What drives a cavalryman toward the enemy’s ranks at the head of a hurtling column, sword raised and horse spurred forward? Daniel Murphy’s useful biography of Lieutenant Colonel William Washington turns on the question of what secures success or defeat. The book achieves its twofold purpose, explaining how eighteenth-century cavalry worked and showing how Washington’s battlefield endeavors shaped the course of the Revolutionary War.

Washington, a cousin of commander in chief George Washington, served throughout the long war, providing Murphy with an opportunity to tell the military story of the Revolution through one officer’s exploits. After a brief description of William Washington’s youth as a second son of the Virginia elite, Murphy turns to his military career. Murphy gives special attention to Washington’s early infantry experiences in the battles at Harlem Heights and Trenton, and then devotes the majority of the book to Washington’s leadership role in the Carolinas with the Continental Light Dragoons, covering Washington’s [End Page 142] role in the siege of Charleston, the striking victory at Cowpens, Nathanael Greene’s so-called race to the Dan, and Britain’s pyrrhic victories at Guilford Courthouse, Hobkirk’s Hill, and Eutaw Springs. The shallow politics and personal infighting of the Continental officer corps are also well treated; Murphy’s presentation of Washington’s wrangling in 1780 with his semicompetent counterpart Anthony White is particularly revealing of the Revolutionaries’ uneven competence and professionalism. Murphy also briefly addresses Washington’s prosperous postwar career as a rice planter and politician in South Carolina.

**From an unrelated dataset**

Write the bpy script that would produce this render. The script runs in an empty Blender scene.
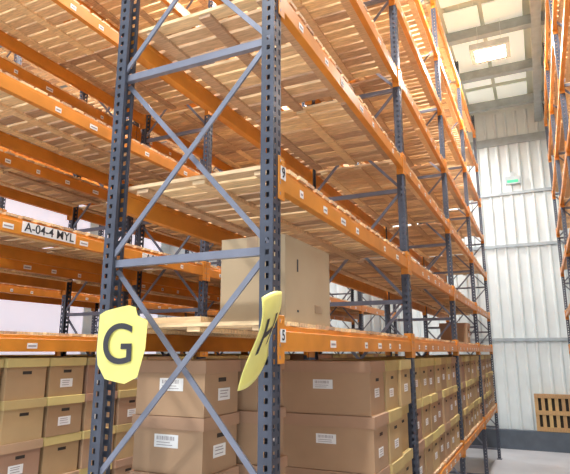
import bpy, bmesh, math, random
from mathutils import Vector, Matrix
random.seed(7)
S=bpy.context.scene
ZC=2.2
# ------------------------------------------------------------------ materials
def new_mat(name):
    m=bpy.data.materials.new(name); m.use_nodes=True
    return m, m.node_tree, m.node_tree.nodes['Principled BSDF']
def mat_plain(name,col,rough=.5,metal=0,var=.12,scale=6,stretch=(1,1,1),island=.0,emit=0,bump=0):
    m,nt,b=new_mat(name)
    tc=nt.nodes.new('ShaderNodeTexCoord'); mp=nt.nodes.new('ShaderNodeMapping')
    mp.inputs['Scale'].default_value=stretch
    nz=nt.nodes.new('ShaderNodeTexNoise'); nz.inputs['Scale'].default_value=scale; nz.inputs['Detail'].default_value=4
    nt.links.new(tc.outputs['Object'],mp.inputs[0]); nt.links.new(mp.outputs[0],nz.inputs['Vector'])
    hsv=nt.nodes.new('ShaderNodeHueSaturation'); hsv.inputs['Color'].default_value=(*col,1)
    mr=nt.nodes.new('ShaderNodeMapRange'); mr.inputs['From Min'].default_value=.3; mr.inputs['From Max'].default_value=.7
    mr.inputs['To Min'].default_value=1-var; mr.inputs['To Max'].default_value=1+var
    nt.links.new(nz.outputs['Fac'],mr.inputs['Value'])
    out=mr.outputs[0]
    if island>0:
        g=nt.nodes.new('ShaderNodeNewGeometry'); mr2=nt.nodes.new('ShaderNodeMapRange')
        mr2.inputs['To Min'].default_value=1-island; mr2.inputs['To Max'].default_value=1+island
        nt.links.new(g.outputs['Random Per Island'],mr2.inputs['Value'])
        mu=nt.nodes.new('ShaderNodeMath'); mu.operation='MULTIPLY'
        nt.links.new(mr.outputs[0],mu.inputs[0]); nt.links.new(mr2.outputs[0],mu.inputs[1]); out=mu.outputs[0]
        mr3=nt.nodes.new('ShaderNodeMapRange'); mr3.inputs['To Min'].default_value=.486; mr3.inputs['To Max'].default_value=.512
        nt.links.new(g.outputs['Random Per Island'],mr3.inputs['Value']); nt.links.new(mr3.outputs[0],hsv.inputs['Hue'])
    nt.links.new(out,hsv.inputs['Value']); nt.links.new(hsv.outputs[0],b.inputs['Base Color'])
    b.inputs['Roughness'].default_value=rough; b.inputs['Metallic'].default_value=metal
    if bump:
        bp=nt.nodes.new('ShaderNodeBump'); bp.inputs['Strength'].default_value=bump; bp.inputs['Distance'].default_value=.01
        nt.links.new(nz.outputs['Fac'],bp.inputs['Height']); nt.links.new(bp.outputs[0],b.inputs['Normal'])
    if emit:
        b.inputs['Emission Color'].default_value=(*col,1); b.inputs['Emission Strength'].default_value=emit
    return m
M_post=mat_plain('post_slate',(.066,.075,.105),.38,.2,.2,8)
M_brace=mat_plain('brace_grey_blue',(.20,.215,.28),.38,.25,.12,8)
M_or=mat_plain('beam_orange',(.67,.25,.030),.42,0,.14,5)
M_wood=mat_plain('pine_slats',(.69,.485,.295),.8,0,.20,9,(1.2,9,9),.32,bump=.2)
M_card=mat_plain('cardboard_brown',(.40,.25,.155),.85,0,.06,5,(1,1,1),.10)
M_cardlid=mat_plain('cardboard_brown_lid',(.43,.275,.17),.85,0,.06,5,(1,1,1),.08)
M_kraft=mat_plain('cardboard_kraft',(.44,.295,.15),.85,0,.06,5,(1,1,1),.22)
M_kraftlid=mat_plain('cardboard_kraft_lid',(.56,.44,.18),.8,0,.06,5,(1,1,1),.2)
M_label=mat_plain('paper_label',(.82,.82,.82),.7,0,.03)
M_dark=mat_plain('painted_recess_shade',(.04,.03,.025),.9)  # shade of holes and gaps, put in as a dark colour
M_ink=mat_plain('ink',(.035,.035,.045),.6)
M_grey=mat_plain('label_print',(.32,.28,.30),.6)
M_yel=mat_plain('sign_yellow',(.84,.77,.22),.35,0,.07,9)
M_white=mat_plain('cladding_white',(.72,.79,.81),.4,0,.05,2)
M_trim=mat_plain('trim_grey',(.38,.44,.48),.4)
M_kerb=mat_plain('kerb_dark',(.09,.11,.14),.6)
M_floor=mat_plain('concrete_floor',(.56,.56,.59),.35,0,.10,1.5,bump=.05)
M_roof=mat_plain('roof_sheet',(.62,.63,.53),.5,0,.06,2)
M_sky=mat_plain('rooflight_polycarbonate',(.80,.84,.76),.4,0,.10,3,emit=.38)
M_win=mat_plain('wall_glazing',(.80,.77,.88),.4,0,.03,3,emit=.65)
M_steel=mat_plain('steel_roof_grey',(.36,.41,.43),.4)
M_lampbody=mat_plain('lamp_housing',(.55,.62,.65),.4)
M_lamp=mat_plain('lamp_diffuser',(.45,.93,1.0),.4,emit=1.6)
M_green=mat_plain('exit_green',(.03,.45,.22),.4,emit=.8)
M_pallet=mat_plain('pallet_wood',(.58,.38,.17),.8,0,.15,9,(6,6,1),.2)
M_carton=mat_plain('carton_tan',(.44,.33,.21),.8,0,.05,4)
M_tape=mat_plain('tape_brown',(.38,.26,.16),.3)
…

Murphy, a veteran of the film industry and adviser to the National Park Service, has a filmmaker’s eye for scene, landscape, and movement. His extensive experience as a Revolutionary War cavalry reenactor brings to life his descriptions and explanations of battles. Particular strengths of this book are Murphy’s explanations of the cavalry’s physical experiences, the mechanics of their weapons, and the logic of their tactics. In his hands, a simple fact—that cavalry kept their swords fairly dull lest they cut themselves or their mounts—conveys great explanatory import. He also uses his extensive reading of early modern European military manuals to frame his chapters with quotations on cavalry from the likes of Frederick the Great. Ten insightful maps buttress the battle descriptions. Murphy has read across the archival sources, but his narrative also rests heavily (and admittedly) on Stephen E. Haller’s William Washington: Cavalryman of the Revolution (Bowie, Md., 2001). Murphy’s treatment of Washington pairs usefully with Jim Piecuch and John Beakes’s biography “Light Horse Harry” Lee in the War of Independence (Charleston, S.C., 2013).

In contrast to American general Henry Lee and British general Banastre Tarleton, William Washington did not create a self-aggrandizing paper trail through his correspondence or a postwar memoir. This is the great challenge facing Murphy as a biographer, and the scarcity of sources does limit the breadth of Murphy’s analysis. He makes some gestures toward broader cultural, psychological, and political questions, but like his historical subject, Murphy’s heart is with the action of the battlefield. This book will be of interest to students and scholars of military history and the Revolution, and it offers meaningful insights into the lived experience of the war.